PG can do a lot, especially if you’re clever at combining the rather-basic-but-incredibly-fast functions it offers. (And then there’s always QGIS.) ArcPy has a larger suite of functions, but only within the realm of things Esri wants you to do, so if you’re out there doing anything groundbreaking, you run into barriers more easily.

By the way - there’s an ArcGIS For Home license which gives you an Advanced ArcGIS license (including Pro) for $100/yr if you pinky promise to never use it commercially. I used it for my own experiments.





user-inactivated  ·  1921 days ago  ·  link  ·  

Jackpot, thanks for the rundown! I've been eyeing the Home license for Esri, but what I'm looking to do would be a mix of personal and business. The lighthouses in California map you posted a while back, which program did you use for that? Assume that qualified well for a personal experiment/ArcGIS?

veen  ·  1918 days ago  ·  link  ·  

I made the lighthouses with ArcGIS Pro, mostly because it's what I know best. But it was not much more than a good ordering of layers to get the desired effect, so QGIS would've worked just as fine.

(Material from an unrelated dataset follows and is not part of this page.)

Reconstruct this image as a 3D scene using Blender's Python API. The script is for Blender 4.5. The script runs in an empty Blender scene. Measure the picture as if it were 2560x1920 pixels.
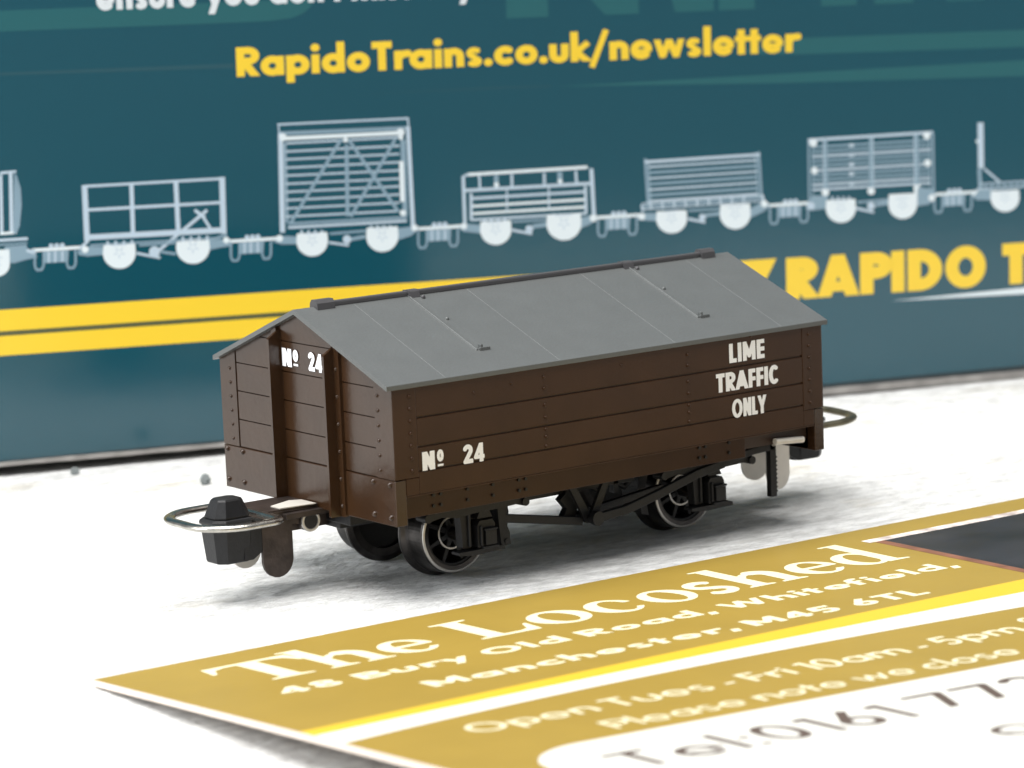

My opinion is that it's personal until you start to turn a profit. Legal departments of large, loaded tech companies might disagree with me on that, but I haven't heard from them yet.

user-inactivated  ·  1918 days ago  ·  link  ·  

Scripts driving Cairo or just scribbling postscript to a file works fine too if you don't want to buy ArcGIS just to have it draw things for you. The ewkb you get out of PostGIS isn't hard to parse. Placing labels legibly is a more complicated problem than anyone expects at first, but the rest is straightforward.